Xuejun Dong1, Paul Nyren2, Bob Patton2, Mark A. Liebig3, Amitava Chatterjee4 and Larry J. Cihacek4, (1)Texas A&M AgriLife Research and Extension Center, Uvalde, TX (2)North Dakota State University, Streeter, ND (3)USDA-ARS, Mandan, ND (4)North Dakota State University, Department of Soil Science, Fargo, ND
Abstract:
Despite heavy study in past decades, soil respiration and its regulation in agricultural fields are not well understood. This is primarily due to the fact that soil respiration is influenced by multiple factors operating at different time/spatial scales in the soil-plant system. Novel methods combining field experimentation and statistical testing are needed for improved understanding.

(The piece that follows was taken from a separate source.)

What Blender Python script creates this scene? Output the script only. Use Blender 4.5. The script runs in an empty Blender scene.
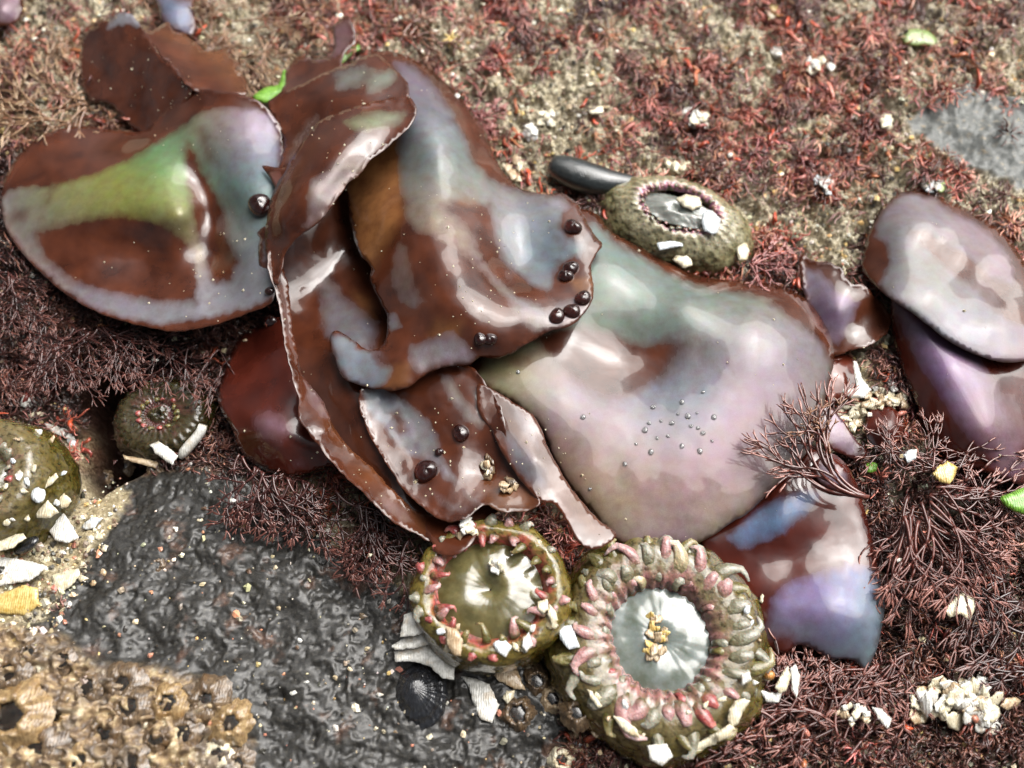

The aim of this research was to clarify to what extent soil respiration in a grazing rangeland was influenced by plant growth and by environmental factors. The study was conducted in a mixed-grass prairie under long-term moderate and heavy grazing by beef cattle. Within each grazing pasture, a land area of 15 x 15 m2 in dimension was selected, a rain-out-shelter 3x6 m2 in dimension was used to provide drought treatment and soil trenching was used to exclude live plant contribution to soil respiration. Sixteen permanent soil collars were installed in the experimental plots and soil respiration was measured weekly during the growing seasons from 2007 to 2011. Soil respiration rates were linked to plant variable (leaf area index) and environmental variables (soil temperature and moisture at 7.5 cm depth) through a path model and the bootstrap resampling was used to test the plant vs. environmental controls on soil respiration. Results show that physiological control of soil respiration was more prominent under moderate than under heavy grazing only in the natural condition (p=0.0005) but not under the drought condition (p=0.316). Our data also show that regardless whether or not the plots were trenched, the effect of soil temperature on soil respiration always dominated that of soil water under the natural condition, but the reverse was true under drought (p<0.008). These results suggest that soil water status strongly dictates which factor(s), physiological or environmental, dominate the regulation of soil carbon efflux in the mixed-grass prairie ecosystem.